┌─ ROWS
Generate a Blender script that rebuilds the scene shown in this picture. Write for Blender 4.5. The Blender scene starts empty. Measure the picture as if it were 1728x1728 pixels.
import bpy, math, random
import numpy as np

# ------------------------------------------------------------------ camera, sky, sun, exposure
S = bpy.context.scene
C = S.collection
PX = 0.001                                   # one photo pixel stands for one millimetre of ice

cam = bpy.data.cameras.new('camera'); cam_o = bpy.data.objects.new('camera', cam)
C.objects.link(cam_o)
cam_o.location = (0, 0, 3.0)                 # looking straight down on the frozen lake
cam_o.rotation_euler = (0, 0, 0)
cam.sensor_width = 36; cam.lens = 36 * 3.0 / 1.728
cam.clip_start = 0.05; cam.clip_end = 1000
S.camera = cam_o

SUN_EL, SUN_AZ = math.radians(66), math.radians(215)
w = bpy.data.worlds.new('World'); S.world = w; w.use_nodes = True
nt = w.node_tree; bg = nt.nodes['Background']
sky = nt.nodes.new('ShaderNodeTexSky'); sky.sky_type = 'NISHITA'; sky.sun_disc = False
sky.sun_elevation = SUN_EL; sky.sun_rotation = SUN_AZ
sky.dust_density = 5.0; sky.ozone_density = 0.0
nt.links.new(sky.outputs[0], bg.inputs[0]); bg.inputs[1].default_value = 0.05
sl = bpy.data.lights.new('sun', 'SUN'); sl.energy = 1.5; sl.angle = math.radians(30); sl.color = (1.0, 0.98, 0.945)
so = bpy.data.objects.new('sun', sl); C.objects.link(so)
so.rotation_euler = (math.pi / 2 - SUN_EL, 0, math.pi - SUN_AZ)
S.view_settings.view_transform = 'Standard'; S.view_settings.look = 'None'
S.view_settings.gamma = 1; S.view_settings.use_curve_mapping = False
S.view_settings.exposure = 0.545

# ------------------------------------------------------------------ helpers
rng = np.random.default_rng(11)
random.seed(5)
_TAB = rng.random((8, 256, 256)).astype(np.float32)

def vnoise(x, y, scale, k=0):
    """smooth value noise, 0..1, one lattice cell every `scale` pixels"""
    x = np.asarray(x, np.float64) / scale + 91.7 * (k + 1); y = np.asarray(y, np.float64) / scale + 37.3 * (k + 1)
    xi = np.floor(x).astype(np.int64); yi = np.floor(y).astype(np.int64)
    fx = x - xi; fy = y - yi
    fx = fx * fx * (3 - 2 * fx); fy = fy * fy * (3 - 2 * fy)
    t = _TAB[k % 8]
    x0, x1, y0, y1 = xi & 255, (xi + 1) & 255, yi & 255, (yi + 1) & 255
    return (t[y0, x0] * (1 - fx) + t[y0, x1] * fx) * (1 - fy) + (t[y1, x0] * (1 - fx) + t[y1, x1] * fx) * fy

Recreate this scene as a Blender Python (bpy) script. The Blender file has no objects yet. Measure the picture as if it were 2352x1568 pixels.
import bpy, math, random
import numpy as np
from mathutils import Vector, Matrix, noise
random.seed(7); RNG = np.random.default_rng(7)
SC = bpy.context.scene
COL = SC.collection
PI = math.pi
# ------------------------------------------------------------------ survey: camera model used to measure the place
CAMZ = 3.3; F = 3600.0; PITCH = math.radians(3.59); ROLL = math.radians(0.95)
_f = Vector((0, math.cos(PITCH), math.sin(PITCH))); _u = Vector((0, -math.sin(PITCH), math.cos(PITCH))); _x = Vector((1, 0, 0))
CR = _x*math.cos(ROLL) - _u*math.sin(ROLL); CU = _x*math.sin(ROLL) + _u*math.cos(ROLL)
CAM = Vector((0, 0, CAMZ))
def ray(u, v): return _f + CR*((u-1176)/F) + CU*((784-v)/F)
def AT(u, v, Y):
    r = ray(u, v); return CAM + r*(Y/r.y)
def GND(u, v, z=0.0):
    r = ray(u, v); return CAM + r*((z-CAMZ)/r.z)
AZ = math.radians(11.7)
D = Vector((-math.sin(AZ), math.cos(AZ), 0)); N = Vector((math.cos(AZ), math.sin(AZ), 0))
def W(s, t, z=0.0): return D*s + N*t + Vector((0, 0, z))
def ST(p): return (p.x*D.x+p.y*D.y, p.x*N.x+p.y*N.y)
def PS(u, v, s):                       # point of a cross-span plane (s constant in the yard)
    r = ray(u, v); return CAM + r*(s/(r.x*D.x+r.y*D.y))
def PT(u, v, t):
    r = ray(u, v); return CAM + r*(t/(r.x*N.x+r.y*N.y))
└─
**WORK INSTRUCTIONS:** Print every record above exactly as written.

**RIGHT ANSWER:**
Generate a Blender script that rebuilds the scene shown in this picture. Write for Blender 4.5. The Blender scene starts empty. Measure the picture as if it were 1728x1728 pixels.
import bpy, math, random
import numpy as np

# ------------------------------------------------------------------ camera, sky, sun, exposure
S = bpy.context.scene
C = S.collection
PX = 0.001                                   # one photo pixel stands for one millimetre of ice

cam = bpy.data.cameras.new('camera'); cam_o = bpy.data.objects.new('camera', cam)
C.objects.link(cam_o)
cam_o.location = (0, 0, 3.0)                 # looking straight down on the frozen lake
cam_o.rotation_euler = (0, 0, 0)
cam.sensor_width = 36; cam.lens = 36 * 3.0 / 1.728
cam.clip_start = 0.05; cam.clip_end = 1000
S.camera = cam_o

SUN_EL, SUN_AZ = math.radians(66), math.radians(215)
w = bpy.data.worlds.new('World'); S.world = w; w.use_nodes = True
nt = w.node_tree; bg = nt.nodes['Background']
sky = nt.nodes.new('ShaderNodeTexSky'); sky.sky_type = 'NISHITA'; sky.sun_disc = False
sky.sun_elevation = SUN_EL; sky.sun_rotation = SUN_AZ
sky.dust_density = 5.0; sky.ozone_density = 0.0
nt.links.new(sky.outputs[0], bg.inputs[0]); bg.inputs[1].default_value = 0.05
sl = bpy.data.lights.new('sun', 'SUN'); sl.energy = 1.5; sl.angle = math.radians(30); sl.color = (1.0, 0.98, 0.945)
so = bpy.data.objects.new('sun', sl); C.objects.link(so)
so.rotation_euler = (math.pi / 2 - SUN_EL, 0, math.pi - SUN_AZ)
S.view_settings.view_transform = 'Standard'; S.view_settings.look = 'None'
S.view_settings.gamma = 1; S.view_settings.use_curve_mapping = False
S.view_settings.exposure = 0.545

# ------------------------------------------------------------------ helpers
rng = np.random.default_rng(11)
random.seed(5)
_TAB = rng.random((8, 256, 256)).astype(np.float32)

def vnoise(x, y, scale, k=0):
    """smooth value noise, 0..1, one lattice cell every `scale` pixels"""
    x = np.asarray(x, np.float64) / scale + 91.7 * (k + 1); y = np.asarray(y, np.float64) / scale + 37.3 * (k + 1)
    xi = np.floor(x).astype(np.int64); yi = np.floor(y).astype(np.int64)
    fx = x - xi; fy = y - yi
    fx = fx * fx * (3 - 2 * fx); fy = fy * fy * (3 - 2 * fy)
    t = _TAB[k % 8]
    x0, x1, y0, y1 = xi & 255, (xi + 1) & 255, yi & 255, (yi + 1) & 255
    return (t[y0, x0] * (1 - fx) + t[y0, x1] * fx) * (1 - fy) + (t[y1, x0] * (1 - fx) + t[y1, x1] * fx) * fy

Recreate this scene as a Blender Python (bpy) script. The Blender file has no objects yet. Measure the picture as if it were 2352x1568 pixels.
import bpy, math, random
import numpy as np
from mathutils import Vector, Matrix, noise
random.seed(7); RNG = np.random.default_rng(7)
SC = bpy.context.scene
COL = SC.collection
PI = math.pi
# ------------------------------------------------------------------ survey: camera model used to measure the place
CAMZ = 3.3; F = 3600.0; PITCH = math.radians(3.59); ROLL = math.radians(0.95)
_f = Vector((0, math.cos(PITCH), math.sin(PITCH))); _u = Vector((0, -math.sin(PITCH), math.cos(PITCH))); _x = Vector((1, 0, 0))
CR = _x*math.cos(ROLL) - _u*math.sin(ROLL); CU = _x*math.sin(ROLL) + _u*math.cos(ROLL)
CAM = Vector((0, 0, CAMZ))
def ray(u, v): return _f + CR*((u-1176)/F) + CU*((784-v)/F)
def AT(u, v, Y):
    r = ray(u, v); return CAM + r*(Y/r.y)
def GND(u, v, z=0.0):
    r = ray(u, v); return CAM + r*((z-CAMZ)/r.z)
AZ = math.radians(11.7)
D = Vector((-math.sin(AZ), math.cos(AZ), 0)); N = Vector((math.cos(AZ), math.sin(AZ), 0))
def W(s, t, z=0.0): return D*s + N*t + Vector((0, 0, z))
def ST(p): return (p.x*D.x+p.y*D.y, p.x*N.x+p.y*N.y)
def PS(u, v, s):                       # point of a cross-span plane (s constant in the yard)
    r = ray(u, v); return CAM + r*(s/(r.x*D.x+r.y*D.y))
def PT(u, v, t):
    r = ray(u, v); return CAM + r*(t/(r.x*N.x+r.y*N.y))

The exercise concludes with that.